A question might arise: is this behavior legal? One could assert that it might not be. It can be argued that using multiple entities technically dodges the plain language of the 3% rule and violates Section 48(a) of the 1940 Investment Company Act, which prohibits performing indirectly what may not be done directly. Furthermore, accumulation of a substantial set of up to 3% positions by multiple funds—under common control of one investment adviser—technically violates the "undue influence" control that Congress intended to curtail and prevent.

The 3% Rule

The legislative history in 1940 and the amendments in 1970 that make up Section 12(d)(1) in today's 3% rule in were clearly done with an eye to stopping shareholder votes that would negatively affect a fund, such as forced buy backs and liquidations. The SEC made note of this debate in the adaptation of Fund of Funds Arrangements made in November 2020 (Rule 12d1-4). It used the key term "undue influence" 143 times in the final rule and 64 times in the proposed rule. However, as it relates to closed-end funds, specifically, it deemed the discussion as "beyond the scope" of this particular rulemaking, leaving CEF managers, investors, retirees and the wider markets to fend for themselves if they want any level of protection.

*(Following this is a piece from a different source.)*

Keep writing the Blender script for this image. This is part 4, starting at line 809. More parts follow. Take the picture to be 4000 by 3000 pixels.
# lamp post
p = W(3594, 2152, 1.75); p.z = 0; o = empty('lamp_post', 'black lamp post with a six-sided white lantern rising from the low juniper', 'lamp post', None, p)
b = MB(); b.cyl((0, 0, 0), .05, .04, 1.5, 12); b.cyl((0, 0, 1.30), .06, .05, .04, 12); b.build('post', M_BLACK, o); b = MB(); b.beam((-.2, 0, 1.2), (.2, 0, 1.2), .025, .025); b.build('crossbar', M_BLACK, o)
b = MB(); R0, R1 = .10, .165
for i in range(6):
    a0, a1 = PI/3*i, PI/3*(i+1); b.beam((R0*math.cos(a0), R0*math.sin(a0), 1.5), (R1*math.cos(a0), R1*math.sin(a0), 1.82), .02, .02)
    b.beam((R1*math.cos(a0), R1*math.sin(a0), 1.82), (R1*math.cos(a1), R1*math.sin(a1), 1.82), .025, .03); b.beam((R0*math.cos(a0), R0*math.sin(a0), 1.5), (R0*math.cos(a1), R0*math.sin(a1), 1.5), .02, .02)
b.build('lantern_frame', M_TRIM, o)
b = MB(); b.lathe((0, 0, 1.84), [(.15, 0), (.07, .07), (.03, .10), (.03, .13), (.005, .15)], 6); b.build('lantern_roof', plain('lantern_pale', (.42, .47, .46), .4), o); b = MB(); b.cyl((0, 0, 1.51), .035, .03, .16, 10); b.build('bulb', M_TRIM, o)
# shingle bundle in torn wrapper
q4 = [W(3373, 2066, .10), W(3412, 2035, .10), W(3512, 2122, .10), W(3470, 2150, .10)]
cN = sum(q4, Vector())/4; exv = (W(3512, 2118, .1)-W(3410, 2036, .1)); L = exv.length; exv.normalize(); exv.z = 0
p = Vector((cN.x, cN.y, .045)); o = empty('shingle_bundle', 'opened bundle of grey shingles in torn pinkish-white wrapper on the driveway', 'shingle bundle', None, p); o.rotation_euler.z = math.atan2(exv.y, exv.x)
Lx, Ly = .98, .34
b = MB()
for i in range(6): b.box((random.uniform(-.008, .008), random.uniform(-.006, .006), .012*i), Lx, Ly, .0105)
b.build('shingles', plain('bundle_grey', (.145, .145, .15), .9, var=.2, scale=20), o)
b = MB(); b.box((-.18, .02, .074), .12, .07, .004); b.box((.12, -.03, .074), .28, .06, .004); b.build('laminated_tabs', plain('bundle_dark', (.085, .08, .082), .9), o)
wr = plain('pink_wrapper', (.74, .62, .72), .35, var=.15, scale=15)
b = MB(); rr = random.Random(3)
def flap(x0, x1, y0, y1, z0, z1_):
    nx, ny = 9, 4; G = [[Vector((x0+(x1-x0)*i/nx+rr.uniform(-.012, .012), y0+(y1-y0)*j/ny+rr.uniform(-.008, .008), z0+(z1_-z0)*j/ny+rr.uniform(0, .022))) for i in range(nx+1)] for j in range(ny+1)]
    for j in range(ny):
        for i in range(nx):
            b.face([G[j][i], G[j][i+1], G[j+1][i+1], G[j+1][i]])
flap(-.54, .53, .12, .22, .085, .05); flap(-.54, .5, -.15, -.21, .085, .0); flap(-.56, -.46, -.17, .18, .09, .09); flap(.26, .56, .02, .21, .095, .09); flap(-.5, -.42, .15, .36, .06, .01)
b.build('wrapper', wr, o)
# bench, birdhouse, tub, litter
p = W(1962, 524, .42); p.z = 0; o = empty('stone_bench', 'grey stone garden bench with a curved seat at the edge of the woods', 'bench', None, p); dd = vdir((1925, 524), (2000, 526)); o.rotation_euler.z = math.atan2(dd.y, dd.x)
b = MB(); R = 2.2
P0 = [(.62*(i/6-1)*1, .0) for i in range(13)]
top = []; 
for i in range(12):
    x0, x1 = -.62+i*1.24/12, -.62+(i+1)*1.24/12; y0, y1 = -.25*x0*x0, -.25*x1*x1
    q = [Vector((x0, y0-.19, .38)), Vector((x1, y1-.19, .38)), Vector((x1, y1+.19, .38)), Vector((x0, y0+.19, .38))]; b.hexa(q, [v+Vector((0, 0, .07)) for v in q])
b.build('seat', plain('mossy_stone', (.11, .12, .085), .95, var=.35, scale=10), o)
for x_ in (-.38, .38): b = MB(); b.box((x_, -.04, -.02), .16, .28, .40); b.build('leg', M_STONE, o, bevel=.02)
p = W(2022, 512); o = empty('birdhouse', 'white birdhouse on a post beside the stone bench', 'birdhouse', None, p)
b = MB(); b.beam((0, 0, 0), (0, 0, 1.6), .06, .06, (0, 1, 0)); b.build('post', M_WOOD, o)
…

The future of CEFs and the security of millions of investors remain threatened as long as other menacing hedge funds and their institutional investors, sometimes coming from abroad, continue to take advantage of this loophole. Countless retirees, in particular, rely on CEFs for regular income, and if the SEC and Congress do not act, activists will continue accumulating sizeable stakes, forcing the funds to either shrink or liquidate entirely. The long-term individual investors on Main Street will be the ones who unfortunately pay price while the CEF industry suffers in general. Our nation’s retirees deserve better and the SEC must do more to address the loophole and put an end to the vulnerability these investors face as hedge fund aggressions escalate.